Copy out all the records, word for word.

<<<<

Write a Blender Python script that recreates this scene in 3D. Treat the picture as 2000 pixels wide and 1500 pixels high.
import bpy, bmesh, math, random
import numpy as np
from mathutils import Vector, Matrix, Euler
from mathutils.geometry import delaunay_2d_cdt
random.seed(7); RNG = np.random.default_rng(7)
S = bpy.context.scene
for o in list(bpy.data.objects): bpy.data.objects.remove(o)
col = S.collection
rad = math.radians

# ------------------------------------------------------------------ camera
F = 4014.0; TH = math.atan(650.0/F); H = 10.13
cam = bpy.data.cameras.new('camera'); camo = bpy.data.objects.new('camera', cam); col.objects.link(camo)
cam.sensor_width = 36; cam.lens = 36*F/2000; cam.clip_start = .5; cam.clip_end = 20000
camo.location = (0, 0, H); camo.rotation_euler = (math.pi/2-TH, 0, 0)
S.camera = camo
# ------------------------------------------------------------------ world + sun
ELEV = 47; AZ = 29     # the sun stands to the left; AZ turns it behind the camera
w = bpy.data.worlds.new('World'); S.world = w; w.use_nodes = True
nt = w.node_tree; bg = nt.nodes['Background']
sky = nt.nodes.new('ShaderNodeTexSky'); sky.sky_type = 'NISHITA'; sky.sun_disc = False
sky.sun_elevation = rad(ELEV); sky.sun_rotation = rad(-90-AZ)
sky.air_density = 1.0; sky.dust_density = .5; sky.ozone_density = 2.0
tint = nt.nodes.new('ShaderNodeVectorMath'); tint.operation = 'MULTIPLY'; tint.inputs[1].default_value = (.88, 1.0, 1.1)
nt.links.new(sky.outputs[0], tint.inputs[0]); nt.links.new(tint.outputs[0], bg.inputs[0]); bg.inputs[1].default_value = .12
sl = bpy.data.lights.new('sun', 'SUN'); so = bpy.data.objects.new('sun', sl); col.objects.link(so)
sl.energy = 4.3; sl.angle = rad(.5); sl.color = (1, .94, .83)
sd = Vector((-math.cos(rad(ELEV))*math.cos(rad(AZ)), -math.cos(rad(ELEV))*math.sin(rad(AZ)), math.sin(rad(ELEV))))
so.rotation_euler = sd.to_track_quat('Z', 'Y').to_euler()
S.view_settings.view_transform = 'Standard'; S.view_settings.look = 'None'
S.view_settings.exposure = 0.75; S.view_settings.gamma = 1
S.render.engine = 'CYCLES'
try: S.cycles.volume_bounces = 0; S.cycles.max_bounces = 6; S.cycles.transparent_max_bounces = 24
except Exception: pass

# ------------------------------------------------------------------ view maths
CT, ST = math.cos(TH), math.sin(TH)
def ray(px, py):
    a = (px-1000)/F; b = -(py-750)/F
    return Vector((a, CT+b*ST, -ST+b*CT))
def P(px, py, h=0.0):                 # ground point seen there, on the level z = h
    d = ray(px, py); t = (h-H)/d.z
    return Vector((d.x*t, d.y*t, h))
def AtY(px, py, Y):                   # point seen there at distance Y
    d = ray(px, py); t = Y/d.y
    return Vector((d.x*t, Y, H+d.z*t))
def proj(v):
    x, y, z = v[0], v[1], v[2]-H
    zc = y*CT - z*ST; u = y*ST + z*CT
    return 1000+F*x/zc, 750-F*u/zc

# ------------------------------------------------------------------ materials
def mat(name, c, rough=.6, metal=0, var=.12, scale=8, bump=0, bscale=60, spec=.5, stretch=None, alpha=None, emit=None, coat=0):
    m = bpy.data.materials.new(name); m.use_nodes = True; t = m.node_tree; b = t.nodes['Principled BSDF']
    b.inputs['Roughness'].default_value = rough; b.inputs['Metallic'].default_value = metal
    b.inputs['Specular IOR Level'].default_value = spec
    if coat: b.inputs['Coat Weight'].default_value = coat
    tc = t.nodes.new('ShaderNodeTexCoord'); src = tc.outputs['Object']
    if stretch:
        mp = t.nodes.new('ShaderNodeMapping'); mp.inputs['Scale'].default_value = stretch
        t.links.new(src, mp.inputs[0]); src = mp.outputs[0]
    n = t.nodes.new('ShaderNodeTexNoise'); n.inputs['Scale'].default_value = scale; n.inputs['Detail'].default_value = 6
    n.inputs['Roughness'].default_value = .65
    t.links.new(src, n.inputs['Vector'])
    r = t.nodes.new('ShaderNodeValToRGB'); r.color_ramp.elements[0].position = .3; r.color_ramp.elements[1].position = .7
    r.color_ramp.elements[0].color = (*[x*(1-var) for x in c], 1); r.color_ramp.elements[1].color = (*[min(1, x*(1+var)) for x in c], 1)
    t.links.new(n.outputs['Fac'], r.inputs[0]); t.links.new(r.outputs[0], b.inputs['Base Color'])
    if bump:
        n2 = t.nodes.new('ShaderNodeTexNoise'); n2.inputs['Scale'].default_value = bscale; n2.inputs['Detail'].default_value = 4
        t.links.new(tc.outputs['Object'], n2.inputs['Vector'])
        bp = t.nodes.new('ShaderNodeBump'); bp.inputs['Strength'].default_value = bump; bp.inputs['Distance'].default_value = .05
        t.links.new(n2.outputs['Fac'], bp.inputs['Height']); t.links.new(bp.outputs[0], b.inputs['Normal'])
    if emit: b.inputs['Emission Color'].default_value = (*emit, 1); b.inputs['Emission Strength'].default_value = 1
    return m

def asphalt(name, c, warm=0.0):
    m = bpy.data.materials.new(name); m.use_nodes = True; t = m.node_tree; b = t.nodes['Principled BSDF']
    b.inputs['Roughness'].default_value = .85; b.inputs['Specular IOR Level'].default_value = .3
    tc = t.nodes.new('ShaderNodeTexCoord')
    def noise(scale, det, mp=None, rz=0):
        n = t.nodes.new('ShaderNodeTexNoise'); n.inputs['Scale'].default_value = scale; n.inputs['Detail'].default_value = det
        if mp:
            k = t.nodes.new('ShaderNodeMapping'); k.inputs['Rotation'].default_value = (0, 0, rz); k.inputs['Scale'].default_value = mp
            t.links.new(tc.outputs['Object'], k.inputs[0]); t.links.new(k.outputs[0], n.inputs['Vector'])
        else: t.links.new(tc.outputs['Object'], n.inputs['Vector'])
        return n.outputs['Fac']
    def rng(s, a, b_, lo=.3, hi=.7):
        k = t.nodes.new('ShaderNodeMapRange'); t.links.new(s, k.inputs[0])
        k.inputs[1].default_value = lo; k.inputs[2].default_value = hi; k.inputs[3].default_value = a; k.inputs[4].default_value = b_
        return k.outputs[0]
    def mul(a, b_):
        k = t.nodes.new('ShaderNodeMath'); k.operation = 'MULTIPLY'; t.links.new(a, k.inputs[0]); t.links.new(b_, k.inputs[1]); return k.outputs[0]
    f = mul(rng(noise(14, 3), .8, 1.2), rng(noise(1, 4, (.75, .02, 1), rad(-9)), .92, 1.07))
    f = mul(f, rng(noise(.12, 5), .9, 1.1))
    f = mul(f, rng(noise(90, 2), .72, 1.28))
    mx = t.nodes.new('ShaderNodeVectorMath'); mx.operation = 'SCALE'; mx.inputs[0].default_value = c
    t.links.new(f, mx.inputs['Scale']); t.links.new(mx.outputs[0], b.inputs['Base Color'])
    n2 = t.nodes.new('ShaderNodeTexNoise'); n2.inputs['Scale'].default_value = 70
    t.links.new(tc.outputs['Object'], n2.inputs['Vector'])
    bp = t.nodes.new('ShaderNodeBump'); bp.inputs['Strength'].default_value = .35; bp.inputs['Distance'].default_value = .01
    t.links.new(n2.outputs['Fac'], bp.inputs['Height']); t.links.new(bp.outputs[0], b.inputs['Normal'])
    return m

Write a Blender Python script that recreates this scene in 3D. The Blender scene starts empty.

>>>>

### [The answer]
Write a Blender Python script that recreates this scene in 3D. Treat the picture as 2000 pixels wide and 1500 pixels high.
import bpy, bmesh, math, random
import numpy as np
from mathutils import Vector, Matrix, Euler
from mathutils.geometry import delaunay_2d_cdt
random.seed(7); RNG = np.random.default_rng(7)
S = bpy.context.scene
for o in list(bpy.data.objects): bpy.data.objects.remove(o)
col = S.collection
rad = math.radians

# ------------------------------------------------------------------ camera
F = 4014.0; TH = math.atan(650.0/F); H = 10.13
cam = bpy.data.cameras.new('camera'); camo = bpy.data.objects.new('camera', cam); col.objects.link(camo)
cam.sensor_width = 36; cam.lens = 36*F/2000; cam.clip_start = .5; cam.clip_end = 20000
camo.location = (0, 0, H); camo.rotation_euler = (math.pi/2-TH, 0, 0)
S.camera = camo
# ------------------------------------------------------------------ world + sun
ELEV = 47; AZ = 29     # the sun stands to the left; AZ turns it behind the camera
w = bpy.data.worlds.new('World'); S.world = w; w.use_nodes = True
nt = w.node_tree; bg = nt.nodes['Background']
sky = nt.nodes.new('ShaderNodeTexSky'); sky.sky_type = 'NISHITA'; sky.sun_disc = False
sky.sun_elevation = rad(ELEV); sky.sun_rotation = rad(-90-AZ)
sky.air_density = 1.0; sky.dust_density = .5; sky.ozone_density = 2.0
tint = nt.nodes.new('ShaderNodeVectorMath'); tint.operation = 'MULTIPLY'; tint.inputs[1].default_value = (.88, 1.0, 1.1)
nt.links.new(sky.outputs[0], tint.inputs[0]); nt.links.new(tint.outputs[0], bg.inputs[0]); bg.inputs[1].default_value = .12
sl = bpy.data.lights.new('sun', 'SUN'); so = bpy.data.objects.new('sun', sl); col.objects.link(so)
sl.energy = 4.3; sl.angle = rad(.5); sl.color = (1, .94, .83)
sd = Vector((-math.cos(rad(ELEV))*math.cos(rad(AZ)), -math.cos(rad(ELEV))*math.sin(rad(AZ)), math.sin(rad(ELEV))))
so.rotation_euler = sd.to_track_quat('Z', 'Y').to_euler()
S.view_settings.view_transform = 'Standard'; S.view_settings.look = 'None'
S.view_settings.exposure = 0.75; S.view_settings.gamma = 1
S.render.engine = 'CYCLES'
try: S.cycles.volume_bounces = 0; S.cycles.max_bounces = 6; S.cycles.transparent_max_bounces = 24
except Exception: pass

# ------------------------------------------------------------------ view maths
CT, ST = math.cos(TH), math.sin(TH)
def ray(px, py):
    a = (px-1000)/F; b = -(py-750)/F
    return Vector((a, CT+b*ST, -ST+b*CT))
def P(px, py, h=0.0):                 # ground point seen there, on the level z = h
    d = ray(px, py); t = (h-H)/d.z
    return Vector((d.x*t, d.y*t, h))
def AtY(px, py, Y):                   # point seen there at distance Y
    d = ray(px, py); t = Y/d.y
    return Vector((d.x*t, Y, H+d.z*t))
def proj(v):
    x, y, z = v[0], v[1], v[2]-H
    zc = y*CT - z*ST; u = y*ST + z*CT
    return 1000+F*x/zc, 750-F*u/zc

# ------------------------------------------------------------------ materials
def mat(name, c, rough=.6, metal=0, var=.12, scale=8, bump=0, bscale=60, spec=.5, stretch=None, alpha=None, emit=None, coat=0):
    m = bpy.data.materials.new(name); m.use_nodes = True; t = m.node_tree; b = t.nodes['Principled BSDF']
    b.inputs['Roughness'].default_value = rough; b.inputs['Metallic'].default_value = metal
    b.inputs['Specular IOR Level'].default_value = spec
    if coat: b.inputs['Coat Weight'].default_value = coat
    tc = t.nodes.new('ShaderNodeTexCoord'); src = tc.outputs['Object']
    if stretch:
        mp = t.nodes.new('ShaderNodeMapping'); mp.inputs['Scale'].default_value = stretch
        t.links.new(src, mp.inputs[0]); src = mp.outputs[0]
    n = t.nodes.new('ShaderNodeTexNoise'); n.inputs['Scale'].default_value = scale; n.inputs['Detail'].default_value = 6
    n.inputs['Roughness'].default_value = .65
    t.links.new(src, n.inputs['Vector'])
    r = t.nodes.new('ShaderNodeValToRGB'); r.color_ramp.elements[0].position = .3; r.color_ramp.elements[1].position = .7
    r.color_ramp.elements[0].color = (*[x*(1-var) for x in c], 1); r.color_ramp.elements[1].color = (*[min(1, x*(1+var)) for x in c], 1)
    t.links.new(n.outputs['Fac'], r.inputs[0]); t.links.new(r.outputs[0], b.inputs['Base Color'])
    if bump:
        n2 = t.nodes.new('ShaderNodeTexNoise'); n2.inputs['Scale'].default_value = bscale; n2.inputs['Detail'].default_value = 4
        t.links.new(tc.outputs['Object'], n2.inputs['Vector'])
        bp = t.nodes.new('ShaderNodeBump'); bp.inputs['Strength'].default_value = bump; bp.inputs['Distance'].default_value = .05
        t.links.new(n2.outputs['Fac'], bp.inputs['Height']); t.links.new(bp.outputs[0], b.inputs['Normal'])
    if emit: b.inputs['Emission Color'].default_value = (*emit, 1); b.inputs['Emission Strength'].default_value = 1
    return m

def asphalt(name, c, warm=0.0):
    m = bpy.data.materials.new(name); m.use_nodes = True; t = m.node_tree; b = t.nodes['Principled BSDF']
    b.inputs['Roughness'].default_value = .85; b.inputs['Specular IOR Level'].default_value = .3
    tc = t.nodes.new('ShaderNodeTexCoord')
    def noise(scale, det, mp=None, rz=0):
        n = t.nodes.new('ShaderNodeTexNoise'); n.inputs['Scale'].default_value = scale; n.inputs['Detail'].default_value = det
        if mp:
            k = t.nodes.new('ShaderNodeMapping'); k.inputs['Rotation'].default_value = (0, 0, rz); k.inputs['Scale'].default_value = mp
            t.links.new(tc.outputs['Object'], k.inputs[0]); t.links.new(k.outputs[0], n.inputs['Vector'])
        else: t.links.new(tc.outputs['Object'], n.inputs['Vector'])
        return n.outputs['Fac']
    def rng(s, a, b_, lo=.3, hi=.7):
        k = t.nodes.new('ShaderNodeMapRange'); t.links.new(s, k.inputs[0])
        k.inputs[1].default_value = lo; k.inputs[2].default_value = hi; k.inputs[3].default_value = a; k.inputs[4].default_value = b_
        return k.outputs[0]
    def mul(a, b_):
        k = t.nodes.new('ShaderNodeMath'); k.operation = 'MULTIPLY'; t.links.new(a, k.inputs[0]); t.links.new(b_, k.inputs[1]); return k.outputs[0]
    f = mul(rng(noise(14, 3), .8, 1.2), rng(noise(1, 4, (.75, .02, 1), rad(-9)), .92, 1.07))
    f = mul(f, rng(noise(.12, 5), .9, 1.1))
    f = mul(f, rng(noise(90, 2), .72, 1.28))
    mx = t.nodes.new('ShaderNodeVectorMath'); mx.operation = 'SCALE'; mx.inputs[0].default_value = c
    t.links.new(f, mx.inputs['Scale']); t.links.new(mx.outputs[0], b.inputs['Base Color'])
    n2 = t.nodes.new('ShaderNodeTexNoise'); n2.inputs['Scale'].default_value = 70
    t.links.new(tc.outputs['Object'], n2.inputs['Vector'])
    bp = t.nodes.new('ShaderNodeBump'); bp.inputs['Strength'].default_value = .35; bp.inputs['Distance'].default_value = .01
    t.links.new(n2.outputs['Fac'], bp.inputs['Height']); t.links.new(bp.outputs[0], b.inputs['Normal'])
    return m

Write a Blender Python script that recreates this scene in 3D. The Blender scene starts empty.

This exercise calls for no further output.